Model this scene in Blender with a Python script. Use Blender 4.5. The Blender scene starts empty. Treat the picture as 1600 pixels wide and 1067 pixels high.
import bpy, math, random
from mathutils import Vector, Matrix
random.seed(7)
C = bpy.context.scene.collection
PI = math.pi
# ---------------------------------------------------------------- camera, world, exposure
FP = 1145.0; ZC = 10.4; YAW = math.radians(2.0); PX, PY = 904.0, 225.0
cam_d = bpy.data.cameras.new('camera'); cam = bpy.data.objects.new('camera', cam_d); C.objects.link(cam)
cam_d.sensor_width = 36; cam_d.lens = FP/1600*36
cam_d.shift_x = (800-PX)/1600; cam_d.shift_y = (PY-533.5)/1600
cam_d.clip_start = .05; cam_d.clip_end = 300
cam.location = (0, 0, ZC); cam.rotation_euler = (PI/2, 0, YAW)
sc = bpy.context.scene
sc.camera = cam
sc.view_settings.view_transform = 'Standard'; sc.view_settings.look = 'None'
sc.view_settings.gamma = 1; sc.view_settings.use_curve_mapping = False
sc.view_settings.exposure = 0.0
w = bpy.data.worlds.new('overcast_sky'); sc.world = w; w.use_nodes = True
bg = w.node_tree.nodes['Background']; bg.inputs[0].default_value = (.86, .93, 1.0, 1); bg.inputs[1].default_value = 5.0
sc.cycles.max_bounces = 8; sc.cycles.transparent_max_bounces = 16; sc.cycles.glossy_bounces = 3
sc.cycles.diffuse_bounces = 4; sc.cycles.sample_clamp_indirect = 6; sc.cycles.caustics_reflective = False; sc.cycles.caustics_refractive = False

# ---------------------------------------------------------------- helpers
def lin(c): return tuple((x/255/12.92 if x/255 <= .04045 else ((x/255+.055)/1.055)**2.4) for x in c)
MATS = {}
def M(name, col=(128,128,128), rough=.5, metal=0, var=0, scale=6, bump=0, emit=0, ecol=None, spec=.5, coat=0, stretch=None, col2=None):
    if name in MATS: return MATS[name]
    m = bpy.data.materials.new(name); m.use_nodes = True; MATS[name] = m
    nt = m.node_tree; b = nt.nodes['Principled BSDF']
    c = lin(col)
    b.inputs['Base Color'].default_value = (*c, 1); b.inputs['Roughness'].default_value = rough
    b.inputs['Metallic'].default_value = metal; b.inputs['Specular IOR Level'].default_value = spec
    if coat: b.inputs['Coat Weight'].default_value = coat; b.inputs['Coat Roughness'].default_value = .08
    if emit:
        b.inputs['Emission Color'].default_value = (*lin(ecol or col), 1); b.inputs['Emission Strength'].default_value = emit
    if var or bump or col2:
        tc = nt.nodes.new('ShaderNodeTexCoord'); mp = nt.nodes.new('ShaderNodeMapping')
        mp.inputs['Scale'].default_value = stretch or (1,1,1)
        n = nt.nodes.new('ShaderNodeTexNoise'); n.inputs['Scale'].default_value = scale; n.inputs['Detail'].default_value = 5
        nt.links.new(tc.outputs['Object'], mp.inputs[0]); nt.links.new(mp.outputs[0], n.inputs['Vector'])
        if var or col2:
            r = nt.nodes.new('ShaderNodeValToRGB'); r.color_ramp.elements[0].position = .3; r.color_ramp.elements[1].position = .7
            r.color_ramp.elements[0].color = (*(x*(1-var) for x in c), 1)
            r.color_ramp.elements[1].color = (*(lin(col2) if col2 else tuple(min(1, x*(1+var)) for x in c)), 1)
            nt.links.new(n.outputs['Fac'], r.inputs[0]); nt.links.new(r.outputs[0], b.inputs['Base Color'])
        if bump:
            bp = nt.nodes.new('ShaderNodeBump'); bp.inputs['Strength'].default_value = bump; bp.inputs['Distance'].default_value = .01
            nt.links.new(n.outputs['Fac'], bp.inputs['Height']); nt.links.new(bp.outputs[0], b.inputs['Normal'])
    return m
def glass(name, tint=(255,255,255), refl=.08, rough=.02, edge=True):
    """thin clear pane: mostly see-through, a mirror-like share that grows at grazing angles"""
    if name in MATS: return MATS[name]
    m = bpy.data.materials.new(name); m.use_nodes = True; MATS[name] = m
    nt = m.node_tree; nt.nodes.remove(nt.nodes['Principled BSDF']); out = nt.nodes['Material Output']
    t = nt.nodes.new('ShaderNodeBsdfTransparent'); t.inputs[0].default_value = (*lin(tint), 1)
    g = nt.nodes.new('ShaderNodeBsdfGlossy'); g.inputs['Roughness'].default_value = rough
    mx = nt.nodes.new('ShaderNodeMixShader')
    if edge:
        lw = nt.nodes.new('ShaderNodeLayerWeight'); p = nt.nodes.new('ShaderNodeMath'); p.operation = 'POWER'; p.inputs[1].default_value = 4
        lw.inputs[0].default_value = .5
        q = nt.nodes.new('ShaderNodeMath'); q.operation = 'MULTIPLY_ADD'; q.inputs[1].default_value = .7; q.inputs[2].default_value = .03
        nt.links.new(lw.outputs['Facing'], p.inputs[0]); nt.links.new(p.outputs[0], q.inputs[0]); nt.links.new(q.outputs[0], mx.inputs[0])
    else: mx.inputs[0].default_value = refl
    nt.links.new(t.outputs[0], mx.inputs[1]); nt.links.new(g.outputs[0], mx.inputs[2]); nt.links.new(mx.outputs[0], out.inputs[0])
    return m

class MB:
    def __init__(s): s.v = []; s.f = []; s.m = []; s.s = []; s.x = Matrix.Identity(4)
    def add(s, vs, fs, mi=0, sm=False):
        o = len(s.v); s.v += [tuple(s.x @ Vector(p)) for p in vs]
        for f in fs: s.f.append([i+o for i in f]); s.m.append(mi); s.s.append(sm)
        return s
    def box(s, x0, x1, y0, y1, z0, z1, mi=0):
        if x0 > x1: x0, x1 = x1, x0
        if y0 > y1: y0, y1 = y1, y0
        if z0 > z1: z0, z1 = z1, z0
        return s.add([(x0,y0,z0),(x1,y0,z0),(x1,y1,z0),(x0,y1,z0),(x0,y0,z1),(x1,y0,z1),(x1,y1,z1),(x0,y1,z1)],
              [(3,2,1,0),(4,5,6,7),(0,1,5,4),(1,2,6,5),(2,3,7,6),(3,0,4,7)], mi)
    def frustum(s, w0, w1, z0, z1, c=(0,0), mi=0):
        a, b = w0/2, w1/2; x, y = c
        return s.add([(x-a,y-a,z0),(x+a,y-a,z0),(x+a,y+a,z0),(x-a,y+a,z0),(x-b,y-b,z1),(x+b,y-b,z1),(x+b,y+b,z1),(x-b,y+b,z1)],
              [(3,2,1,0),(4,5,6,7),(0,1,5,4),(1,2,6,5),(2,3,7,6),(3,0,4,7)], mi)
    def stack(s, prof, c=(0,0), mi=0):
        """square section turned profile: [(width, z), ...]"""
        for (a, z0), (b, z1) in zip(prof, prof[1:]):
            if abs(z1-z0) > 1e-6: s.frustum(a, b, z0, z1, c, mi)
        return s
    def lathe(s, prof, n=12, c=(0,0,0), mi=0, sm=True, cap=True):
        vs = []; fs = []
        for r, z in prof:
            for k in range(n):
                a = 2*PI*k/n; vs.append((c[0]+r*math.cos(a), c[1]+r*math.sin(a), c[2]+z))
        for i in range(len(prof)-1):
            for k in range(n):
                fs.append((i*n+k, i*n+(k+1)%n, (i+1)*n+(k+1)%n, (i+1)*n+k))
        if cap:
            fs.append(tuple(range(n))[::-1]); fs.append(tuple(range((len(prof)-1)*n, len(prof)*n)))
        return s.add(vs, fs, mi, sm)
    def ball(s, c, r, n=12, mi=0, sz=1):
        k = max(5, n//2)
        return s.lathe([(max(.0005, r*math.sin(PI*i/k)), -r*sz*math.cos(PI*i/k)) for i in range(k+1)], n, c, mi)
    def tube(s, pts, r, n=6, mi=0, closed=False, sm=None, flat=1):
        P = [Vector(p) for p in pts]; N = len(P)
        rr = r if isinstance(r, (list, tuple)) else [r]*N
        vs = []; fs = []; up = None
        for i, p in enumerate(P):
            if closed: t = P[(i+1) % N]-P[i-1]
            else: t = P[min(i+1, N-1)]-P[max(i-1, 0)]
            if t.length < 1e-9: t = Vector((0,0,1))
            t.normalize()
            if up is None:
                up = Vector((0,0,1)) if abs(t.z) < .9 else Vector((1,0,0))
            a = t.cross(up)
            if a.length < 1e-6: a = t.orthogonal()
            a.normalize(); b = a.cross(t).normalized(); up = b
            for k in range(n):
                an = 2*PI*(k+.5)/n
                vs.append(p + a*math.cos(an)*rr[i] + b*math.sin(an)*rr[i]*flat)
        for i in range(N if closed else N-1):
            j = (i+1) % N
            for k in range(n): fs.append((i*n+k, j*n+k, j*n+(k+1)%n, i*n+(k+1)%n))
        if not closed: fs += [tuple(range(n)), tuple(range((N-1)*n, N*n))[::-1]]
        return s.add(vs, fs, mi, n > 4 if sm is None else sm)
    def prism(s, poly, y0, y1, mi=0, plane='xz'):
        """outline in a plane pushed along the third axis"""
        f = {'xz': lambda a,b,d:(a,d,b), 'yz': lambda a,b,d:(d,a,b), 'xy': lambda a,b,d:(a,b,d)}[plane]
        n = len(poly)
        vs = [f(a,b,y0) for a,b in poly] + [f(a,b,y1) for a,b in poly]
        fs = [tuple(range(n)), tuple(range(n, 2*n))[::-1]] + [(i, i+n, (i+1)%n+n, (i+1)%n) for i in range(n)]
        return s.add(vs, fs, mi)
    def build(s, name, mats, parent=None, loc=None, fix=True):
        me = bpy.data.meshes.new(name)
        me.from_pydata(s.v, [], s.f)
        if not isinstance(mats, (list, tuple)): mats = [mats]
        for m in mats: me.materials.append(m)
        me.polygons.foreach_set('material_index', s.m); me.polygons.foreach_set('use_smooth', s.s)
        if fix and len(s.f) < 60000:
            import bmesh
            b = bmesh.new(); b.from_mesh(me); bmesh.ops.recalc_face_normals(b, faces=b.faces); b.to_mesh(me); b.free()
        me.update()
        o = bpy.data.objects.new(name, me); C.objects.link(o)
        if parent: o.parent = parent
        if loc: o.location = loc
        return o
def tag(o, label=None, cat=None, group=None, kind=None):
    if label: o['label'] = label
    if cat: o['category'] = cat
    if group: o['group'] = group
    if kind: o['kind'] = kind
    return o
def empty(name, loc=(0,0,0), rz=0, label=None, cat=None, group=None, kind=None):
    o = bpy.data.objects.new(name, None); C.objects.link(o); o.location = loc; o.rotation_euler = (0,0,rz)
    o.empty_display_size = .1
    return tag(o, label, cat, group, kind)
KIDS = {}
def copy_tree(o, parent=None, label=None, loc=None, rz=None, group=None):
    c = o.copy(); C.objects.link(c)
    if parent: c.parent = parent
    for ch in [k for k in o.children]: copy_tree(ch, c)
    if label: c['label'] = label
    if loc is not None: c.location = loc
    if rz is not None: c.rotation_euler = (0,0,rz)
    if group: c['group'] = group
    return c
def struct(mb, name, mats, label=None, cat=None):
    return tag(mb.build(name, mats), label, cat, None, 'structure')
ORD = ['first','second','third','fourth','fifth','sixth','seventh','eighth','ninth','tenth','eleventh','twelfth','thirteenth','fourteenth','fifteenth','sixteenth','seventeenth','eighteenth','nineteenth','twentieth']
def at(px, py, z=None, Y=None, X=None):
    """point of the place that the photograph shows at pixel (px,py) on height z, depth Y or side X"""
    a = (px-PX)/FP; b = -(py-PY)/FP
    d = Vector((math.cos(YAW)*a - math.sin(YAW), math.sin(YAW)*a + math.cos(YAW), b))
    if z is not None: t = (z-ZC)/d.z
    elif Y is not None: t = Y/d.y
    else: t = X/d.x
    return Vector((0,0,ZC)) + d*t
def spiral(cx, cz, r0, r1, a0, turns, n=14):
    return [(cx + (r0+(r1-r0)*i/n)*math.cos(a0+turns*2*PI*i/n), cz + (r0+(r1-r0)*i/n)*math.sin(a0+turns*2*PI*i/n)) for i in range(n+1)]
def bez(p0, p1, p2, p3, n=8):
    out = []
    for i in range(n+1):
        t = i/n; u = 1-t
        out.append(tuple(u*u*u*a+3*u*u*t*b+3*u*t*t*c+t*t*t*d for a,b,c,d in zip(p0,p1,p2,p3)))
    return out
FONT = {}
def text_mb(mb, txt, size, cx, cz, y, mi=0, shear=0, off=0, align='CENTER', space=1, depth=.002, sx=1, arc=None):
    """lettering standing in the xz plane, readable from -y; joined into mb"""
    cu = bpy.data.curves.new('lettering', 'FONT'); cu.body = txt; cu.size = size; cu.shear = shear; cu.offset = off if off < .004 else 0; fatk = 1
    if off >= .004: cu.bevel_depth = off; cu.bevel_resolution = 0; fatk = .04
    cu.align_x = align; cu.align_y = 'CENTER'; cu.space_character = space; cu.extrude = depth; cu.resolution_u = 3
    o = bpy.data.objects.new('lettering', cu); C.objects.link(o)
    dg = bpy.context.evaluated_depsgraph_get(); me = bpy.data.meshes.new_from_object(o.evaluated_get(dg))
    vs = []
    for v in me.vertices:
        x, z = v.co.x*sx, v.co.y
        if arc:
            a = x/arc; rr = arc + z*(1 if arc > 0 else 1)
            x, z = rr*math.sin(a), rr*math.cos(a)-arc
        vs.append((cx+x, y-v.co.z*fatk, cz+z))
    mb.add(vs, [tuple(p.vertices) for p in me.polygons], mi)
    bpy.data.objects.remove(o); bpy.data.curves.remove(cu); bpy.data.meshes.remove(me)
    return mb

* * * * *

#### Task description:
Return the lines above precisely as they appear, beginning at the first line and ending at the line with "sc.cycles.diffuse_bounces = 4;", and nothing after it.

#### Solution for this task:
Model this scene in Blender with a Python script. Use Blender 4.5. The Blender scene starts empty. Treat the picture as 1600 pixels wide and 1067 pixels high.
import bpy, math, random
from mathutils import Vector, Matrix
random.seed(7)
C = bpy.context.scene.collection
PI = math.pi
# ---------------------------------------------------------------- camera, world, exposure
FP = 1145.0; ZC = 10.4; YAW = math.radians(2.0); PX, PY = 904.0, 225.0
cam_d = bpy.data.cameras.new('camera'); cam = bpy.data.objects.new('camera', cam_d); C.objects.link(cam)
cam_d.sensor_width = 36; cam_d.lens = FP/1600*36
cam_d.shift_x = (800-PX)/1600; cam_d.shift_y = (PY-533.5)/1600
cam_d.clip_start = .05; cam_d.clip_end = 300
cam.location = (0, 0, ZC); cam.rotation_euler = (PI/2, 0, YAW)
sc = bpy.context.scene
sc.camera = cam
sc.view_settings.view_transform = 'Standard'; sc.view_settings.look = 'None'
sc.view_settings.gamma = 1; sc.view_settings.use_curve_mapping = False
sc.view_settings.exposure = 0.0
w = bpy.data.worlds.new('overcast_sky'); sc.world = w; w.use_nodes = True
bg = w.node_tree.nodes['Background']; bg.inputs[0].default_value = (.86, .93, 1.0, 1); bg.inputs[1].default_value = 5.0
sc.cycles.max_bounces = 8; sc.cycles.transparent_max_bounces = 16; sc.cycles.glossy_bounces = 3
sc.cycles.diffuse_bounces = 4; sc.cycles.sample_clamp_indirect = 6; sc.cycles.caustics_reflective = False; sc.cycles.caustics_refractive = False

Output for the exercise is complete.